I mean, yes and no:
If you import an address that was created using a different scheme, then the wallet will honour that scheme and it will internally use it for everything. It has to, because using a different scheme would produce a different public key. So, if the wallet is able to successfully import the address, then it has to honour the scheme that it was used for the account which is being imported.
On the other hand, AFAIK wallets in this ecosystem, in their UI for creating a new account, don’t allow the user to pick the underlying signature scheme. They could, but I think (don’t quote me on this, I have not tried them all) that they don’t. Probably because the signature scheme is deemed as an implementation detail, and wallets try to make the UX simpler for users. In other words: why confuse the user if there is no need to?
For instance, this is -roughly speaking- what happens when you create a new “account” using the PJS extension:
- The extension generates a 12 word nemonic seed phrase that the user should write down, remember, keep safe, whatever…
- It then hashes that key-phrase so that it deterministically produces a private key.
- This private key could be used with different signature schemes, but doing so would produce different public addresses.
- In order to avoid overwhelming the user with unnecessary options/permutations, the wallet uses a default signature scheme. In the case of the PJS extension that is
sr25519
.
However, if you are an advanced user and you wanted to add a new account using a different scheme, then you could do that by using the option “Restore Account from backup JSON file” and in that json file you could specify your preferred scheme. I mean, I guess that I don’t see why anyone would want to do that unless they are actually importing an account from somewhere else, but I mean, you could do that.
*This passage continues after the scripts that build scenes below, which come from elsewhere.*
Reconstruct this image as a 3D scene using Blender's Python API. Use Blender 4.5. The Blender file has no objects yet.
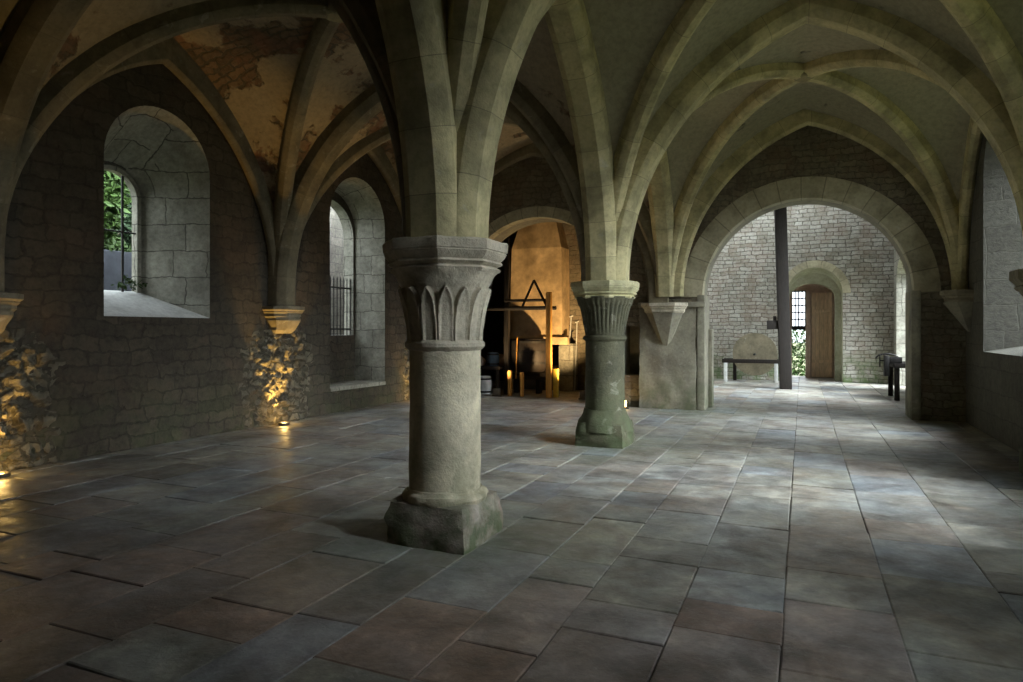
import bpy, bmesh, math, random
from mathutils import Vector, Matrix, noise
PI = math.pi
sc = bpy.context.scene
COL = sc.collection
rng = random.Random(11)

# ------------------------------------------------------------------ camera, world, exposure
FPX, YAW, HOR = 669.0, 0.41, 330.0
cam_d = bpy.data.cameras.new('camera'); cam = bpy.data.objects.new('camera', cam_d); COL.objects.link(cam)
cam_d.sensor_width = 36.0; cam_d.lens = 36.0 * FPX / 1023.0
cam_d.shift_y = -(341.0 - HOR) / 1023.0
cam_d.clip_start = 0.05; cam_d.clip_end = 300
cam.location = (0, 0, 1.6); cam.rotation_euler = (PI / 2, 0, YAW)
sc.camera = cam
sc.view_settings.view_transform = 'Standard'; sc.view_settings.look = 'None'
sc.view_settings.gamma = 1.0; sc.view_settings.use_curve_mapping = False
sc.view_settings.exposure = -1.2
cy = sc.cycles
cy.use_denoising = True
try: cy.denoiser = 'OPENIMAGEDENOISE'; cy.denoising_input_passes = 'RGB_ALBEDO_NORMAL'; cy.denoising_prefilter = 'ACCURATE'
except Exception: pass
cy.max_bounces = 9; cy.diffuse_bounces = 7; cy.glossy_bounces = 3; cy.sample_clamp_indirect = 8.0
cy.caustics_reflective = False; cy.caustics_refractive = False

SKY = 11.0; GLOW = 170.0
w = bpy.data.worlds.new('overcast_sky'); sc.world = w; w.use_nodes = True
nt = w.node_tree; nt.nodes.clear()
wo = nt.nodes.new('ShaderNodeOutputWorld'); bg = nt.nodes.new('ShaderNodeBackground')
bg.inputs[0].default_value = (0.84, 0.93, 1.0, 1); bg.inputs[1].default_value = SKY
nt.links.new(bg.outputs[0], wo.inputs[0])
# bright lobe added to the sky right of the room, for directional window light
def wn(op, a, b=0.0, c=0.0):
    n = nt.nodes.new('ShaderNodeMath'); n.operation = op
    for i, v in enumerate((a, b, c)):
        if hasattr(v, 'node'): nt.links.new(v, n.inputs[i])
        else: n.inputs[i].default_value = v
    return n.outputs[0]
tc = nt.nodes.new('ShaderNodeTexCoord'); sx_ = nt.nodes.new('ShaderNodeSeparateXYZ'); nt.links.new(tc.outputs['Generated'], sx_.inputs[0])
X_, Y_, Z_ = sx_.outputs
hl = wn('SQRT', wn('ADD', wn('MULTIPLY', X_, X_), wn('ADD', wn('MULTIPLY', Y_, Y_), 1e-4)))
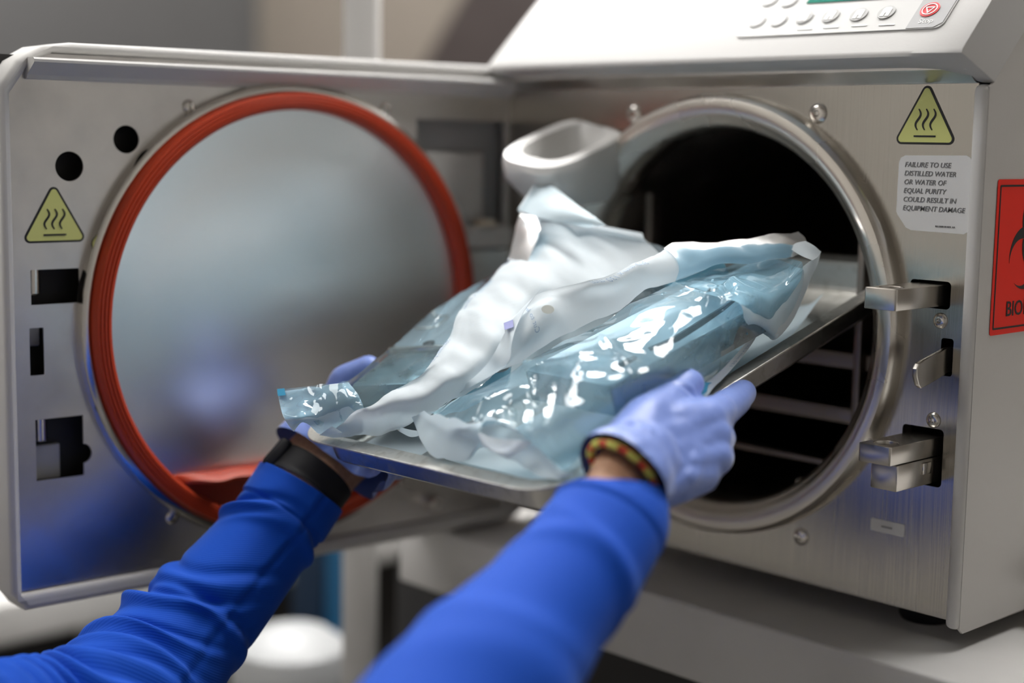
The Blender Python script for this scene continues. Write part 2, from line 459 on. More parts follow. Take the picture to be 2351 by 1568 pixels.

You could also fork the PJS extension and add the option of picking a different signature scheme, I guess, but again: I have a hard time understanding your use case.
What happens with Ledger and other hardware wallets?
Ledger and other hardware wallets don’t ever “leak” the private key outside of their hardware device. That’s why they are a lot safer than hot wallets. When you use a hardware wallet through a hot-wallet (like using ledger via the PJS wallet), it’s the hardware wallet itself the one signing the transactions, and all what the browser extension does is to provide a UX so that the dApp can communicate with the hardware wallet.